2 More exciting is the fact that all of the bad input tests now pass. This test, testNonInteger, passes because of the int(n) <> n check. When a non-integer is passed to toRoman, the int(n) <> n check notices it and raises the NotIntegerError exception, which is what testNonInteger is looking for.
3 This test, testNegative, passes because of the not (0 < n < 4000) check, which raises an OutOfRangeError exception, which is what testNegative is looking for.

======================================================================
FAIL: fromRoman should only accept uppercase input
----------------------------------------------------------------------
Traceback (most recent call last):
  File "C:\docbook\dip\py\roman\stage3\romantest3.py", line 156, in testFromRomanCase
    roman3.fromRoman, numeral.lower())
  File "c:\python21\lib\unittest.py", line 266, in failUnlessRaises
    raise self.failureException, excName
AssertionError: InvalidRomanNumeralError
======================================================================
FAIL: fromRoman should fail with malformed antecedents
----------------------------------------------------------------------
Traceback (most recent call last):
  File "C:\docbook\dip\py\roman\stage3\romantest3.py", line 133, in testMalformedAntecedent
    self.assertRaises(roman3.InvalidRomanNumeralError, roman3.fromRoman, s)
  File "c:\python21\lib\unittest.py", line 266, in failUnlessRaises
    raise self.failureException, excName
AssertionError: InvalidRomanNumeralError
======================================================================
FAIL: fromRoman should fail with repeated pairs of numerals
----------------------------------------------------------------------
Traceback (most recent call last):
  File "C:\docbook\dip\py\roman\stage3\romantest3.py", line 127, in testRepeatedPairs
    self.assertRaises(roman3.InvalidRomanNumeralError, roman3.fromRoman, s)
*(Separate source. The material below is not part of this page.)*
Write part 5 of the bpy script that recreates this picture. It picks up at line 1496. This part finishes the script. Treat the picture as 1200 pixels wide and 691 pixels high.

  File "c:\python21\lib\unittest.py", line 266, in failUnlessRaises
    raise self.failureException, excName
AssertionError: InvalidRomanNumeralError
======================================================================
FAIL: fromRoman should fail with too many repeated numerals
----------------------------------------------------------------------
Traceback (most recent call last):
  File "C:\docbook\dip\py\roman\stage3\romantest3.py", line 122, in testTooManyRepeatedNumerals
    self.assertRaises(roman3.InvalidRomanNumeralError, roman3.fromRoman, s)
  File "c:\python21\lib\unittest.py", line 266, in failUnlessRaises
    raise self.failureException, excName
AssertionError: InvalidRomanNumeralError
======================================================================
FAIL: fromRoman should give known result with known input
----------------------------------------------------------------------
Traceback (most recent call last):
  File "C:\docbook\dip\py\roman\stage3\romantest3.py", line 99, in testFromRomanKnownValues
    self.assertEqual(integer, result)
  File "c:\python21\lib\unittest.py", line 273, in failUnlessEqual
    raise self.failureException, (msg or '%s != %s' % (first, second))
AssertionError: 1 != None
======================================================================
FAIL: fromRoman(toRoman(n))==n for all n
----------------------------------------------------------------------
Traceback (most recent call last):
  File "C:\docbook\dip\py\roman\stage3\romantest3.py", line 141, in testSanity
    self.assertEqual(integer, result)
  File "c:\python21\lib\unittest.py", line 273, in failUnlessEqual
    raise self.failureException, (msg or '%s != %s' % (first, second))
AssertionError: 1 != None
----------------------------------------------------------------------
Ran 12 tests in 0.401s

FAILED (failures=6) 1
1 You're down to 6 failures, and all of them involve fromRoman: the known values test, the three separate bad input tests, the case check, and the sanity check. That means that toRoman has passed all the tests it can pass by itself. (It's involved in the sanity check, but that also requires that fromRoman be written, which it isn't yet.) Which means that you must stop coding toRoman now. No tweaking, no twiddling, no extra checks “just in case”. Stop. Now. Back away from the keyboard.
Note
The most important thing that comprehensive unit testing can tell you is when to stop coding. When all the unit tests for a function pass, stop coding the function. When all the unit tests for an entire module pass, stop coding the module.